**STORED RECORDS**
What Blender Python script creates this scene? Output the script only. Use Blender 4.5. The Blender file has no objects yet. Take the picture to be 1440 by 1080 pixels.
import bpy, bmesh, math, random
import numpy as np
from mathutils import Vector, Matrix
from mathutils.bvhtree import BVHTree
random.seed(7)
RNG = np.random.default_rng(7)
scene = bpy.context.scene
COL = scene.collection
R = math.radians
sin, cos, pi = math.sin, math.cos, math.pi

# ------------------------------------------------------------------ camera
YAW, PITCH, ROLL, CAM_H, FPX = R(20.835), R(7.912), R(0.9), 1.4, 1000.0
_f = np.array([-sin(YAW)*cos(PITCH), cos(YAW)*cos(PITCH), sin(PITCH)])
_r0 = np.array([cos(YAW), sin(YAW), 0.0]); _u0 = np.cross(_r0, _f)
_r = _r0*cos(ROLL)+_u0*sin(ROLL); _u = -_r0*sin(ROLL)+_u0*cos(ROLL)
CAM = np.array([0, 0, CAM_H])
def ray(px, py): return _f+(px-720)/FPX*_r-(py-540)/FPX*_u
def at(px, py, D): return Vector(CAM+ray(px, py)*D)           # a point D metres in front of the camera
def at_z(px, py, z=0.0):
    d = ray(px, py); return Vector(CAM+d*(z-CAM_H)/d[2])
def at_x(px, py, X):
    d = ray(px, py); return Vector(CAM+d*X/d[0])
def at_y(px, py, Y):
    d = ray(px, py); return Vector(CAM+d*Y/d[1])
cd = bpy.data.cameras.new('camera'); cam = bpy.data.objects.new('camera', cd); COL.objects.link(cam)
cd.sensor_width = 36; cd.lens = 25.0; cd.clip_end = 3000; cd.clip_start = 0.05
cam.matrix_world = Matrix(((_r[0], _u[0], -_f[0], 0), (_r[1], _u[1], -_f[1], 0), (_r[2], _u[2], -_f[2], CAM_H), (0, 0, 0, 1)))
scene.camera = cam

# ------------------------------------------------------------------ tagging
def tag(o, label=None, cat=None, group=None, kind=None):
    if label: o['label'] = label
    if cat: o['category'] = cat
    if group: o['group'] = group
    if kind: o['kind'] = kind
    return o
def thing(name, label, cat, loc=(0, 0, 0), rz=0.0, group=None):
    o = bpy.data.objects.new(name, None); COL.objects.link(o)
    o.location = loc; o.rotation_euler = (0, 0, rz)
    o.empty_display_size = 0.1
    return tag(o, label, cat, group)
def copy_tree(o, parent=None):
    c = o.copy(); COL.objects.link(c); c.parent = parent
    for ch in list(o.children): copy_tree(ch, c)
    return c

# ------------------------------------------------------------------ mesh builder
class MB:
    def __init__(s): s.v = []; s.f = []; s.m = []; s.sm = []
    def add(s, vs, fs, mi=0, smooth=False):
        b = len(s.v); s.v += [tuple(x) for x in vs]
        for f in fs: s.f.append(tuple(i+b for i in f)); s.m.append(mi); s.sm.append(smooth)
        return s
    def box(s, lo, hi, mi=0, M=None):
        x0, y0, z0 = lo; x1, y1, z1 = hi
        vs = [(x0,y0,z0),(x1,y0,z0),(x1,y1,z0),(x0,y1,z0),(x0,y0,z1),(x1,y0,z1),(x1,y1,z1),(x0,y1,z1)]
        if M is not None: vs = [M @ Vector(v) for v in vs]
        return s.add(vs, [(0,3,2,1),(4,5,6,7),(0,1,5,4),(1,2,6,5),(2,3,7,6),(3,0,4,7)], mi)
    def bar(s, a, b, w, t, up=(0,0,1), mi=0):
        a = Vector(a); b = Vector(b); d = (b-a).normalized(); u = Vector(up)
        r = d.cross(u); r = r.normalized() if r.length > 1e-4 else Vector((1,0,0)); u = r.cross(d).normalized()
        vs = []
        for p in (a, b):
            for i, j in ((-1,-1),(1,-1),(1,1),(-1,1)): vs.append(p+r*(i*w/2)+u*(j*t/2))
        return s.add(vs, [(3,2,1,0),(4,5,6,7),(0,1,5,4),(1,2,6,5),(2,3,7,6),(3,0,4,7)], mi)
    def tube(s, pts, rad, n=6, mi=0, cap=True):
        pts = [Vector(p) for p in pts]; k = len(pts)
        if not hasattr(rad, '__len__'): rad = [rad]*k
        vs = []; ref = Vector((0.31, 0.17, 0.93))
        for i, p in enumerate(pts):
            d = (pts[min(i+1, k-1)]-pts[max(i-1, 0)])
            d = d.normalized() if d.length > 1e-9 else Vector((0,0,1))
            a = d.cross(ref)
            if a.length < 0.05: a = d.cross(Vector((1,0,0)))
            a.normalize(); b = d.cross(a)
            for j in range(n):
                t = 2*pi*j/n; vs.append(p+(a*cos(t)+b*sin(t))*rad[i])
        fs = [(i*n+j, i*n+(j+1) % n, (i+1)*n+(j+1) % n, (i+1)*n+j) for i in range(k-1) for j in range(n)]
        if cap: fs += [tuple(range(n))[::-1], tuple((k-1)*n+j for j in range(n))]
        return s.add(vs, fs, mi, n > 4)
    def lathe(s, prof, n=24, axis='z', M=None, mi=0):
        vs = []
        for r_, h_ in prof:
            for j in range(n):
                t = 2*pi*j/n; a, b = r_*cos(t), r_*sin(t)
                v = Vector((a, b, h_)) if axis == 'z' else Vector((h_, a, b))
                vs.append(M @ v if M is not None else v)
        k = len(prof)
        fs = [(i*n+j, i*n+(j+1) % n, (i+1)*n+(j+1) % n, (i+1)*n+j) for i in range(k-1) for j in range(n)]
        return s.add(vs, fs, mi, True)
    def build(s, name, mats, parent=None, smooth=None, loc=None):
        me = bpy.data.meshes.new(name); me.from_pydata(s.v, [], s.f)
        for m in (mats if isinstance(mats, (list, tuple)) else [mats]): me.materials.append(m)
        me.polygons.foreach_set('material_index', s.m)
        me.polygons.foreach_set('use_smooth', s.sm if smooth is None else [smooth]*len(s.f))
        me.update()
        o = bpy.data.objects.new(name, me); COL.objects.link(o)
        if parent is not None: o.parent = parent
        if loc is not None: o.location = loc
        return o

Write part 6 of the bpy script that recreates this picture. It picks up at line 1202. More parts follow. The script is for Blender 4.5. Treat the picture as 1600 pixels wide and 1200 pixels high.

**DIRECTION**
Extract, please, the lines from the start of the entries above through the one with "scene.camera = cam", both included, reproducing each exactly and adding nothing.

**RIGHT ANSWER**
What Blender Python script creates this scene? Output the script only. Use Blender 4.5. The Blender file has no objects yet. Take the picture to be 1440 by 1080 pixels.
import bpy, bmesh, math, random
import numpy as np
from mathutils import Vector, Matrix
from mathutils.bvhtree import BVHTree
random.seed(7)
RNG = np.random.default_rng(7)
scene = bpy.context.scene
COL = scene.collection
R = math.radians
sin, cos, pi = math.sin, math.cos, math.pi

# ------------------------------------------------------------------ camera
YAW, PITCH, ROLL, CAM_H, FPX = R(20.835), R(7.912), R(0.9), 1.4, 1000.0
_f = np.array([-sin(YAW)*cos(PITCH), cos(YAW)*cos(PITCH), sin(PITCH)])
_r0 = np.array([cos(YAW), sin(YAW), 0.0]); _u0 = np.cross(_r0, _f)
_r = _r0*cos(ROLL)+_u0*sin(ROLL); _u = -_r0*sin(ROLL)+_u0*cos(ROLL)
CAM = np.array([0, 0, CAM_H])
def ray(px, py): return _f+(px-720)/FPX*_r-(py-540)/FPX*_u
def at(px, py, D): return Vector(CAM+ray(px, py)*D)           # a point D metres in front of the camera
def at_z(px, py, z=0.0):
    d = ray(px, py); return Vector(CAM+d*(z-CAM_H)/d[2])
def at_x(px, py, X):
    d = ray(px, py); return Vector(CAM+d*X/d[0])
def at_y(px, py, Y):
    d = ray(px, py); return Vector(CAM+d*Y/d[1])
cd = bpy.data.cameras.new('camera'); cam = bpy.data.objects.new('camera', cd); COL.objects.link(cam)
cd.sensor_width = 36; cd.lens = 25.0; cd.clip_end = 3000; cd.clip_start = 0.05
cam.matrix_world = Matrix(((_r[0], _u[0], -_f[0], 0), (_r[1], _u[1], -_f[1], 0), (_r[2], _u[2], -_f[2], CAM_H), (0, 0, 0, 1)))
scene.camera = cam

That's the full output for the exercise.